▼

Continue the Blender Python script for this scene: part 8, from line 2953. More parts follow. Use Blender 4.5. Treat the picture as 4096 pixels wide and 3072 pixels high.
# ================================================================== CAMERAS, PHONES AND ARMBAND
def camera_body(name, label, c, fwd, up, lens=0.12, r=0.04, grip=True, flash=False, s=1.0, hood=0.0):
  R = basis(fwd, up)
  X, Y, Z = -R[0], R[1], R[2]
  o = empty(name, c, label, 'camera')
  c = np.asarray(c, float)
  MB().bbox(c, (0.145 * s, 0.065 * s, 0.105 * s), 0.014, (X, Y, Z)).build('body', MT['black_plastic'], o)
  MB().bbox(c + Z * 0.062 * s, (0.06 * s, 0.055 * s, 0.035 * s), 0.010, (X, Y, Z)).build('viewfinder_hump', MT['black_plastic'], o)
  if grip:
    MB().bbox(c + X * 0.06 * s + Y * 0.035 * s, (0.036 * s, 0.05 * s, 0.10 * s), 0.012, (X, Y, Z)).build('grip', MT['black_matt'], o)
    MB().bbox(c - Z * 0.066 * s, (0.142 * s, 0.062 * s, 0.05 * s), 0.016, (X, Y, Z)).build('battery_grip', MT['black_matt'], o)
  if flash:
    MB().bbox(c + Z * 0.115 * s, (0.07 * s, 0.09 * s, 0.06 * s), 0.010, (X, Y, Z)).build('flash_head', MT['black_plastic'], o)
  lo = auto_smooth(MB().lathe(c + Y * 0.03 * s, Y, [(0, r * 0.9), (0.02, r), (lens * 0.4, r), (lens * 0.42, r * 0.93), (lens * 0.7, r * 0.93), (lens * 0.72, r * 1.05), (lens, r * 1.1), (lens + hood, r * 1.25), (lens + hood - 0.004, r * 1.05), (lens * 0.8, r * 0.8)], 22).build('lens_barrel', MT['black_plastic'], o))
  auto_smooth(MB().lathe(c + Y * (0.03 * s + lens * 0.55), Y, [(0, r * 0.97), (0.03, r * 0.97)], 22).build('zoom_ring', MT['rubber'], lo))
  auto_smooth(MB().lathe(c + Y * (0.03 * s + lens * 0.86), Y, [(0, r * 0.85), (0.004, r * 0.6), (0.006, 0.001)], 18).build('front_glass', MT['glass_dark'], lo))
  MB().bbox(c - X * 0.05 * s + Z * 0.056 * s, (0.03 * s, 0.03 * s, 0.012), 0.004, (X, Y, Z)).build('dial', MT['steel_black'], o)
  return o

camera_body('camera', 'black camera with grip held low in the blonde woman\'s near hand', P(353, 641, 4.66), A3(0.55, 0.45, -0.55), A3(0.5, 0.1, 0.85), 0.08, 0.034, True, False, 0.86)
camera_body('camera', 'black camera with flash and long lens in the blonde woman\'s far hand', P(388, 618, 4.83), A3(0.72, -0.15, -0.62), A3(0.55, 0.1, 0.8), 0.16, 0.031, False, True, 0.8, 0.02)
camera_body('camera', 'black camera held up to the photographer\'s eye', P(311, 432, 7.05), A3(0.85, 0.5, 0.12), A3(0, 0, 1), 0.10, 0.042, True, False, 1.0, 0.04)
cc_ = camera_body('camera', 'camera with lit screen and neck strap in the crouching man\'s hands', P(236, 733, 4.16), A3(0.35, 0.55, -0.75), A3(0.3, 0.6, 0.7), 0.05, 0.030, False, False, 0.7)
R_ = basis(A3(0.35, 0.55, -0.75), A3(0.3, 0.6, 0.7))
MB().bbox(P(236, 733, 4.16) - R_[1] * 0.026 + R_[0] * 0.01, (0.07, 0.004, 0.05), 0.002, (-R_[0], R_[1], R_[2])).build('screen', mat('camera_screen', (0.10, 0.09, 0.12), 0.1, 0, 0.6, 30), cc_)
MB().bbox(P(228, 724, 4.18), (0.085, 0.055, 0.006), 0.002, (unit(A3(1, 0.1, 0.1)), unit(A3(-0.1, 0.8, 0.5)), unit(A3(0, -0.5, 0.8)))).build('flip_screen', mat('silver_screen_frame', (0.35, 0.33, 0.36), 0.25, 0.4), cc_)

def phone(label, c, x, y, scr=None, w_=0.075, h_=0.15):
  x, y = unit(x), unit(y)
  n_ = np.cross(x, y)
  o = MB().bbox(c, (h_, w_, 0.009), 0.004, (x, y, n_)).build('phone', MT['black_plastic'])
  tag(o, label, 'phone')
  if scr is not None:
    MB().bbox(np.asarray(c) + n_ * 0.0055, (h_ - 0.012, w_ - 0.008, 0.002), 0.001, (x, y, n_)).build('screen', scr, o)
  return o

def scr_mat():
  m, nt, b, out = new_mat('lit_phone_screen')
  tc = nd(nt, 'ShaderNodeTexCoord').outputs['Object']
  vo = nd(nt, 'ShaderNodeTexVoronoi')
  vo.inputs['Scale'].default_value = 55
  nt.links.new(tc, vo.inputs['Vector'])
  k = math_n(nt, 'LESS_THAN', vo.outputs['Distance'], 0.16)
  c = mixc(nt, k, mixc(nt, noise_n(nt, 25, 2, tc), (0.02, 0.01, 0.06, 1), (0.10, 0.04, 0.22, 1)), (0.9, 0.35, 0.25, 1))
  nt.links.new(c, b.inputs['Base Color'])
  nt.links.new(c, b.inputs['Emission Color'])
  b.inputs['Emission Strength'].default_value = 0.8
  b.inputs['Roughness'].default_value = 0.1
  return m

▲

TASK: Copy out the whole listing exactly; please set it all down.

FINAL RESULT:
Continue the Blender Python script for this scene: part 8, from line 2953. More parts follow. Use Blender 4.5. Treat the picture as 4096 pixels wide and 3072 pixels high.
# ================================================================== CAMERAS, PHONES AND ARMBAND
def camera_body(name, label, c, fwd, up, lens=0.12, r=0.04, grip=True, flash=False, s=1.0, hood=0.0):
  R = basis(fwd, up)
  X, Y, Z = -R[0], R[1], R[2]
  o = empty(name, c, label, 'camera')
  c = np.asarray(c, float)
  MB().bbox(c, (0.145 * s, 0.065 * s, 0.105 * s), 0.014, (X, Y, Z)).build('body', MT['black_plastic'], o)
  MB().bbox(c + Z * 0.062 * s, (0.06 * s, 0.055 * s, 0.035 * s), 0.010, (X, Y, Z)).build('viewfinder_hump', MT['black_plastic'], o)
  if grip:
    MB().bbox(c + X * 0.06 * s + Y * 0.035 * s, (0.036 * s, 0.05 * s, 0.10 * s), 0.012, (X, Y, Z)).build('grip', MT['black_matt'], o)
    MB().bbox(c - Z * 0.066 * s, (0.142 * s, 0.062 * s, 0.05 * s), 0.016, (X, Y, Z)).build('battery_grip', MT['black_matt'], o)
  if flash:
    MB().bbox(c + Z * 0.115 * s, (0.07 * s, 0.09 * s, 0.06 * s), 0.010, (X, Y, Z)).build('flash_head', MT['black_plastic'], o)
  lo = auto_smooth(MB().lathe(c + Y * 0.03 * s, Y, [(0, r * 0.9), (0.02, r), (lens * 0.4, r), (lens * 0.42, r * 0.93), (lens * 0.7, r * 0.93), (lens * 0.72, r * 1.05), (lens, r * 1.1), (lens + hood, r * 1.25), (lens + hood - 0.004, r * 1.05), (lens * 0.8, r * 0.8)], 22).build('lens_barrel', MT['black_plastic'], o))
  auto_smooth(MB().lathe(c + Y * (0.03 * s + lens * 0.55), Y, [(0, r * 0.97), (0.03, r * 0.97)], 22).build('zoom_ring', MT['rubber'], lo))
  auto_smooth(MB().lathe(c + Y * (0.03 * s + lens * 0.86), Y, [(0, r * 0.85), (0.004, r * 0.6), (0.006, 0.001)], 18).build('front_glass', MT['glass_dark'], lo))
  MB().bbox(c - X * 0.05 * s + Z * 0.056 * s, (0.03 * s, 0.03 * s, 0.012), 0.004, (X, Y, Z)).build('dial', MT['steel_black'], o)
  return o

camera_body('camera', 'black camera with grip held low in the blonde woman\'s near hand', P(353, 641, 4.66), A3(0.55, 0.45, -0.55), A3(0.5, 0.1, 0.85), 0.08, 0.034, True, False, 0.86)
camera_body('camera', 'black camera with flash and long lens in the blonde woman\'s far hand', P(388, 618, 4.83), A3(0.72, -0.15, -0.62), A3(0.55, 0.1, 0.8), 0.16, 0.031, False, True, 0.8, 0.02)
camera_body('camera', 'black camera held up to the photographer\'s eye', P(311, 432, 7.05), A3(0.85, 0.5, 0.12), A3(0, 0, 1), 0.10, 0.042, True, False, 1.0, 0.04)
cc_ = camera_body('camera', 'camera with lit screen and neck strap in the crouching man\'s hands', P(236, 733, 4.16), A3(0.35, 0.55, -0.75), A3(0.3, 0.6, 0.7), 0.05, 0.030, False, False, 0.7)
R_ = basis(A3(0.35, 0.55, -0.75), A3(0.3, 0.6, 0.7))
MB().bbox(P(236, 733, 4.16) - R_[1] * 0.026 + R_[0] * 0.01, (0.07, 0.004, 0.05), 0.002, (-R_[0], R_[1], R_[2])).build('screen', mat('camera_screen', (0.10, 0.09, 0.12), 0.1, 0, 0.6, 30), cc_)
MB().bbox(P(228, 724, 4.18), (0.085, 0.055, 0.006), 0.002, (unit(A3(1, 0.1, 0.1)), unit(A3(-0.1, 0.8, 0.5)), unit(A3(0, -0.5, 0.8)))).build('flip_screen', mat('silver_screen_frame', (0.35, 0.33, 0.36), 0.25, 0.4), cc_)

def phone(label, c, x, y, scr=None, w_=0.075, h_=0.15):
  x, y = unit(x), unit(y)
  n_ = np.cross(x, y)
  o = MB().bbox(c, (h_, w_, 0.009), 0.004, (x, y, n_)).build('phone', MT['black_plastic'])
  tag(o, label, 'phone')
  if scr is not None:
    MB().bbox(np.asarray(c) + n_ * 0.0055, (h_ - 0.012, w_ - 0.008, 0.002), 0.001, (x, y, n_)).build('screen', scr, o)
  return o

def scr_mat():
  m, nt, b, out = new_mat('lit_phone_screen')
  tc = nd(nt, 'ShaderNodeTexCoord').outputs['Object']
  vo = nd(nt, 'ShaderNodeTexVoronoi')
  vo.inputs['Scale'].default_value = 55
  nt.links.new(tc, vo.inputs['Vector'])
  k = math_n(nt, 'LESS_THAN', vo.outputs['Distance'], 0.16)
  c = mixc(nt, k, mixc(nt, noise_n(nt, 25, 2, tc), (0.02, 0.01, 0.06, 1), (0.10, 0.04, 0.22, 1)), (0.9, 0.35, 0.25, 1))
  nt.links.new(c, b.inputs['Base Color'])
  nt.links.new(c, b.inputs['Emission Color'])
  b.inputs['Emission Strength'].default_value = 0.8
  b.inputs['Roughness'].default_value = 0.1
  return m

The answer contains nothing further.